--- DIRECTIONS ---
Return a copy of every line in the records that includes the word "script".

——————————

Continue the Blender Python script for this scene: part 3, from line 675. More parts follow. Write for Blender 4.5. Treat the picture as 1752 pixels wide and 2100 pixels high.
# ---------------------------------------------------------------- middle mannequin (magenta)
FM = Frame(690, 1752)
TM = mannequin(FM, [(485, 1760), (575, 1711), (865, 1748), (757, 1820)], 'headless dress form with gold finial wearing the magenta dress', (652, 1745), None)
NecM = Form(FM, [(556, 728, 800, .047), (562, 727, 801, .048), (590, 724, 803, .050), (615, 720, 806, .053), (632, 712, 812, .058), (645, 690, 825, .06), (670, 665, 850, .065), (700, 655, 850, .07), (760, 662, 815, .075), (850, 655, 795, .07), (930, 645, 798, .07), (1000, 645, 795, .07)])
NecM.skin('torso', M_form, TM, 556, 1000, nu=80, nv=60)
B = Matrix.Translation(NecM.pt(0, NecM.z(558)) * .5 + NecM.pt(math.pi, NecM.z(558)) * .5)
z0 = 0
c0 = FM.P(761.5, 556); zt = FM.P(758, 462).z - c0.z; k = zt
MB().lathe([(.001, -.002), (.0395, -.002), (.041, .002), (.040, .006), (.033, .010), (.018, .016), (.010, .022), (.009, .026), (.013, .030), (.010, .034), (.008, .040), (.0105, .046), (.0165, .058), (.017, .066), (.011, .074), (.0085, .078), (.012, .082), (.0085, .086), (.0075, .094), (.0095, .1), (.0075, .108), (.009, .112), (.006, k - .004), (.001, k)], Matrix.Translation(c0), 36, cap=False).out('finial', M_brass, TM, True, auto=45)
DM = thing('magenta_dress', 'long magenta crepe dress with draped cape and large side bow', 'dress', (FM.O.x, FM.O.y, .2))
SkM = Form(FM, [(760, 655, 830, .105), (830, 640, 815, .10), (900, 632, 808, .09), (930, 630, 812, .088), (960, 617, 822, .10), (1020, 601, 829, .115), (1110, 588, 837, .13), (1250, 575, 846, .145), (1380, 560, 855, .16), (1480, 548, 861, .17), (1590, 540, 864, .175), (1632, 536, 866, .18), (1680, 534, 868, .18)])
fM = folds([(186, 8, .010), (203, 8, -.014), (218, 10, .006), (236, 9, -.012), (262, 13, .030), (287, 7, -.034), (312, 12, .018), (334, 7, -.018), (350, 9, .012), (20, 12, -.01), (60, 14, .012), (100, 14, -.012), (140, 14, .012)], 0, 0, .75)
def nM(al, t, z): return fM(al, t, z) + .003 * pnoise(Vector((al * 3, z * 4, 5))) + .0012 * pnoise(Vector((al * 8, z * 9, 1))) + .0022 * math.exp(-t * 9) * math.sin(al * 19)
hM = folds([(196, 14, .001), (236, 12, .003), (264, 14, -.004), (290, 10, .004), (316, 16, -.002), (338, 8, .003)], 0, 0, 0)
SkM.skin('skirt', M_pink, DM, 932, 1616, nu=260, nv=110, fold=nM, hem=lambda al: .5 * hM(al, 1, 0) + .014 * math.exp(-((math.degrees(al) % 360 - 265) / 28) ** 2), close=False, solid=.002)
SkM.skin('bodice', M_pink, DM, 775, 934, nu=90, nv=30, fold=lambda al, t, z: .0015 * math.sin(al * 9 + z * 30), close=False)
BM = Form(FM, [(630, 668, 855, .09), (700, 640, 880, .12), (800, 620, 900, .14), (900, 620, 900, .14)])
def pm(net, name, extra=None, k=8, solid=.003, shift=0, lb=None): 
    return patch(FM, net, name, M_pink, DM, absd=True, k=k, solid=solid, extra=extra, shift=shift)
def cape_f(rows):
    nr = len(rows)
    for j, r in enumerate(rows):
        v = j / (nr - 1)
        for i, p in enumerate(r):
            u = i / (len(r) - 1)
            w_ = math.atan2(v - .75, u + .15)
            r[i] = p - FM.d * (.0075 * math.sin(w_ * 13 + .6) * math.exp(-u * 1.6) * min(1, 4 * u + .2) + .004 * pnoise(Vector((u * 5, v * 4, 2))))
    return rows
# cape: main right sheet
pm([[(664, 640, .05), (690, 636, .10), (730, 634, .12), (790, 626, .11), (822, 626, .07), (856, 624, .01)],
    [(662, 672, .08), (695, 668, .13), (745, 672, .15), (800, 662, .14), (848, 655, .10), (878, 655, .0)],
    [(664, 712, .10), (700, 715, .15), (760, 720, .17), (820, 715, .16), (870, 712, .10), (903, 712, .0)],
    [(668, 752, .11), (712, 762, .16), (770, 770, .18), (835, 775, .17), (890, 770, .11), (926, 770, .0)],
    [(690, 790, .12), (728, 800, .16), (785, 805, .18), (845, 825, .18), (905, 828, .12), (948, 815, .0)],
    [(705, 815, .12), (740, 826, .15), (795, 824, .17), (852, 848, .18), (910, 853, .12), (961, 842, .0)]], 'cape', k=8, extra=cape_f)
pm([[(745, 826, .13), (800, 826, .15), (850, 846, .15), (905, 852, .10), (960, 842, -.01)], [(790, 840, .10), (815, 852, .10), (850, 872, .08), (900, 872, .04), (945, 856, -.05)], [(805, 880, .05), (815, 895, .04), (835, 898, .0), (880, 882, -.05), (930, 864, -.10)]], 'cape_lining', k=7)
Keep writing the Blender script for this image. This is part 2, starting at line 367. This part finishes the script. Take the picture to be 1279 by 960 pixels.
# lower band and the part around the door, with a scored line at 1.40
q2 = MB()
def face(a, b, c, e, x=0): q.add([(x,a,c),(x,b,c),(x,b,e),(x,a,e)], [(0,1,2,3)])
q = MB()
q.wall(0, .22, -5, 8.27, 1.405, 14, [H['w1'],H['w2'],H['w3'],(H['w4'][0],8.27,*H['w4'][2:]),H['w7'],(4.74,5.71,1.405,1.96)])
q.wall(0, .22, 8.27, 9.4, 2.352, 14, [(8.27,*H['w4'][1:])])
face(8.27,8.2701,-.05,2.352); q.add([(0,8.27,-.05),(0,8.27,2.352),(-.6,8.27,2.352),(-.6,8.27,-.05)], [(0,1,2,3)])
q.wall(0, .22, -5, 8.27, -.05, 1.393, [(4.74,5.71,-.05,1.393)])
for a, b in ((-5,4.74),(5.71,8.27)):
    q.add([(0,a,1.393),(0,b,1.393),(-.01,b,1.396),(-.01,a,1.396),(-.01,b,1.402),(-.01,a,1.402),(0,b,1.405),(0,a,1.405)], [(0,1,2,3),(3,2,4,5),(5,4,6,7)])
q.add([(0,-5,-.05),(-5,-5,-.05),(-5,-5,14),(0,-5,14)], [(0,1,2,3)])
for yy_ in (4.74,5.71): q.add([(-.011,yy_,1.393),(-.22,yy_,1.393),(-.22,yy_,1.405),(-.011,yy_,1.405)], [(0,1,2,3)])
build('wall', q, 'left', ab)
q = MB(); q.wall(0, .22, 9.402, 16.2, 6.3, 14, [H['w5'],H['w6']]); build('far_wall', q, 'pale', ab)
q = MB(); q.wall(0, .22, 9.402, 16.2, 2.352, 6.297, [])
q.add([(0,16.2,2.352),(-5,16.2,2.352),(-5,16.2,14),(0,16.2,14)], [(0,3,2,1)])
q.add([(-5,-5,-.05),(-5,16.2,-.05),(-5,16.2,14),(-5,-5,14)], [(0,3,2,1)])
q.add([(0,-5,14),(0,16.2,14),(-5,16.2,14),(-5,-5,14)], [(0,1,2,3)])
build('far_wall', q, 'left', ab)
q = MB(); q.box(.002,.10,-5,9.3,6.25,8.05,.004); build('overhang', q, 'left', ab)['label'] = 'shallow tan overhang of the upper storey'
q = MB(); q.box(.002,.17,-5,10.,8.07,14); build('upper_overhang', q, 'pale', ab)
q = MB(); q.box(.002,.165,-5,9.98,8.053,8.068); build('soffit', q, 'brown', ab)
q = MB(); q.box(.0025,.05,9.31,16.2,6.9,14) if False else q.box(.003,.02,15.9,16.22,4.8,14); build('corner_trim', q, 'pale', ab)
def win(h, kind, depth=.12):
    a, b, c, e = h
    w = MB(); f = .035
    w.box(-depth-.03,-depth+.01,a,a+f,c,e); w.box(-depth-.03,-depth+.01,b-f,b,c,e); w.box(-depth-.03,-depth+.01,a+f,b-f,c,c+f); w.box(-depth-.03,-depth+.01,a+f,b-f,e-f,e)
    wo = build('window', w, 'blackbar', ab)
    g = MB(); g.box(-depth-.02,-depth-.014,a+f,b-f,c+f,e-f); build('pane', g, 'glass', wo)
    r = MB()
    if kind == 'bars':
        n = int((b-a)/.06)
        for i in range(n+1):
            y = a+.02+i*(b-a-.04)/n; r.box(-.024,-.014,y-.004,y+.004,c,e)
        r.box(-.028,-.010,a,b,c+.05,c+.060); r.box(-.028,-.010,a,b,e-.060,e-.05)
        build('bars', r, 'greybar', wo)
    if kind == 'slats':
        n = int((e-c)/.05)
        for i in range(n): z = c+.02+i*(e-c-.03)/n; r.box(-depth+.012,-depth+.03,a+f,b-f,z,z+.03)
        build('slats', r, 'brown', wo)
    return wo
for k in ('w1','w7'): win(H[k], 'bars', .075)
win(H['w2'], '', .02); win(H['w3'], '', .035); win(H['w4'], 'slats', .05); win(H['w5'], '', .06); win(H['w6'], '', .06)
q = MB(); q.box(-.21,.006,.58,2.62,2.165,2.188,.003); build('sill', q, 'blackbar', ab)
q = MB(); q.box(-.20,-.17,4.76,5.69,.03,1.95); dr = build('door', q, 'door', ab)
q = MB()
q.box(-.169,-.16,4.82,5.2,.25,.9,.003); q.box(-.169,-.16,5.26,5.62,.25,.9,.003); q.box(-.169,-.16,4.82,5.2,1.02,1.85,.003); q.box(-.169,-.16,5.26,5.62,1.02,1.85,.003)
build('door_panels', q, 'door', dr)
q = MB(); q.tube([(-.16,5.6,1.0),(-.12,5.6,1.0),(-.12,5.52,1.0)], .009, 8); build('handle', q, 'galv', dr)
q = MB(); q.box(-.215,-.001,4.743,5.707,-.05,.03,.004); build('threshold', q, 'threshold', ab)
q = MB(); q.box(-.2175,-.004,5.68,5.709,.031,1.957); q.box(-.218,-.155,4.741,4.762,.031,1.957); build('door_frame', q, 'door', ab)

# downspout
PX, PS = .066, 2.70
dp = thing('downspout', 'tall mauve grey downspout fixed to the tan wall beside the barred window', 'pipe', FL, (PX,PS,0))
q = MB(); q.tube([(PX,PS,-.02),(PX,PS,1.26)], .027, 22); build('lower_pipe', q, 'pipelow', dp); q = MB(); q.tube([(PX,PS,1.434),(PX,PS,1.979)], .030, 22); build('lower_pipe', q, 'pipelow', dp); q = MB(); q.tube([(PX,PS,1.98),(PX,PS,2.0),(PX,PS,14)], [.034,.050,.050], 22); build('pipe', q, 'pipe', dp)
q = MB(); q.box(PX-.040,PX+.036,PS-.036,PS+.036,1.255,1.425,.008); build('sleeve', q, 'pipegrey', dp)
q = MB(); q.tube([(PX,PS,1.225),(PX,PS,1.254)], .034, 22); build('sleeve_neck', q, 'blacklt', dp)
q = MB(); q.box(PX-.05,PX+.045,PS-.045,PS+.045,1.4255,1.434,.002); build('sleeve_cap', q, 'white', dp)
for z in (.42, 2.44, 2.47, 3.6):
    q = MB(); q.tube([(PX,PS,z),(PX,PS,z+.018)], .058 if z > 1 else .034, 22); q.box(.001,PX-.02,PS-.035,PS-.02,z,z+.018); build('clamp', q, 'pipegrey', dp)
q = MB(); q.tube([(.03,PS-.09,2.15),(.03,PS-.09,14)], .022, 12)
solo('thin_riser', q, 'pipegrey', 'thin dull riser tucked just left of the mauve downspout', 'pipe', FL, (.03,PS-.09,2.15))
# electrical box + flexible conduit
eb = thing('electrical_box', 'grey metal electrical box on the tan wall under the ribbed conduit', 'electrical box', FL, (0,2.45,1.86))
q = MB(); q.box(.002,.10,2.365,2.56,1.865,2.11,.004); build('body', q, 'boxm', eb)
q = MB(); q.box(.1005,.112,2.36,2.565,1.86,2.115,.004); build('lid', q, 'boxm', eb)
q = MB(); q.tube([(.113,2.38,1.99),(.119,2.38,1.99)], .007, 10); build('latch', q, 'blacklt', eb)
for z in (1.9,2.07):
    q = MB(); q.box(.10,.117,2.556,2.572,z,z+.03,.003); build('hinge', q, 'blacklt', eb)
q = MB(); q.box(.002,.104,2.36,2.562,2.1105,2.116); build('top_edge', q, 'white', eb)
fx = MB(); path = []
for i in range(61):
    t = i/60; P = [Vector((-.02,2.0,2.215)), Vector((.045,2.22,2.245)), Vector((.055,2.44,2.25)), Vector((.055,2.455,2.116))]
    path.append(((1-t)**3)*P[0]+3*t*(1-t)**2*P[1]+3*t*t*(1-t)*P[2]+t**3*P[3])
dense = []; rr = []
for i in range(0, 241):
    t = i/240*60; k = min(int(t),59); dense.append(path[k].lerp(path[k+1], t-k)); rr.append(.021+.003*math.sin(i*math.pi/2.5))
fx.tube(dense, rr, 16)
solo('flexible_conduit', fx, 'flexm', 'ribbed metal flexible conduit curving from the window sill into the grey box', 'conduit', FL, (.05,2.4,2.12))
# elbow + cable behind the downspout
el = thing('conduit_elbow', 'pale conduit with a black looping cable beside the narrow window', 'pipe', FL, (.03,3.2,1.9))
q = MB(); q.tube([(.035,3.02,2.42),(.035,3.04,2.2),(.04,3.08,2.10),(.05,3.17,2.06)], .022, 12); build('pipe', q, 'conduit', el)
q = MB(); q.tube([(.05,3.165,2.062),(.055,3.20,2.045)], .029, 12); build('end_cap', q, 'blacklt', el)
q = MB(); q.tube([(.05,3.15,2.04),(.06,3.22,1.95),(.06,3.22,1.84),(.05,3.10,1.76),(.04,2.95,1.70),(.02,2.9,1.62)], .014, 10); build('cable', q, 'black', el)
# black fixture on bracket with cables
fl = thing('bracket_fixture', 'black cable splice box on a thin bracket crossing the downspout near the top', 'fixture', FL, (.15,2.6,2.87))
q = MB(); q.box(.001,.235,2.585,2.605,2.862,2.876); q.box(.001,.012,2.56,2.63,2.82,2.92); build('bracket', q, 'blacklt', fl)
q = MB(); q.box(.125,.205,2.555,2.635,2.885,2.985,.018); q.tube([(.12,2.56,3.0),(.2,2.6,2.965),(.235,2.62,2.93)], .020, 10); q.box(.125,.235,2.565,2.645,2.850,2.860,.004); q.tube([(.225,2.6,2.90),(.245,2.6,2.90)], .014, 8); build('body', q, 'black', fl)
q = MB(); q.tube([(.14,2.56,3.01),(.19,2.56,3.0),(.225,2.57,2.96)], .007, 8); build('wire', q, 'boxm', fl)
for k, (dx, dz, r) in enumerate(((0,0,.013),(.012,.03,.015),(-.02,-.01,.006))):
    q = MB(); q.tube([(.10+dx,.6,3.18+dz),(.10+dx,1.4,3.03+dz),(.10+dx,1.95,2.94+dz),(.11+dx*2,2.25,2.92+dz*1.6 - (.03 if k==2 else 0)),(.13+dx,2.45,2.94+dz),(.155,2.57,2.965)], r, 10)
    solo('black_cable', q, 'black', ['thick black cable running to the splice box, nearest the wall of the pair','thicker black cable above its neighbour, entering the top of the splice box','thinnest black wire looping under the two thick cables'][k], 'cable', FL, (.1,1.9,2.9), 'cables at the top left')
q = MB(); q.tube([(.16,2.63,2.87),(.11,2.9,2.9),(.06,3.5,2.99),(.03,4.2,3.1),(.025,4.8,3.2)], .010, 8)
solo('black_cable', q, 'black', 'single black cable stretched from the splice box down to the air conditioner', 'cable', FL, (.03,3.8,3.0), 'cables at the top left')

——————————

--- RESPONSE ---
Continue the Blender Python script for this scene: part 3, from line 675. More parts follow. Write for Blender 4.5. Treat the picture as 1752 pixels wide and 2100 pixels high.
Keep writing the Blender script for this image. This is part 2, starting at line 367. This part finishes the script. Take the picture to be 1279 by 960 pixels.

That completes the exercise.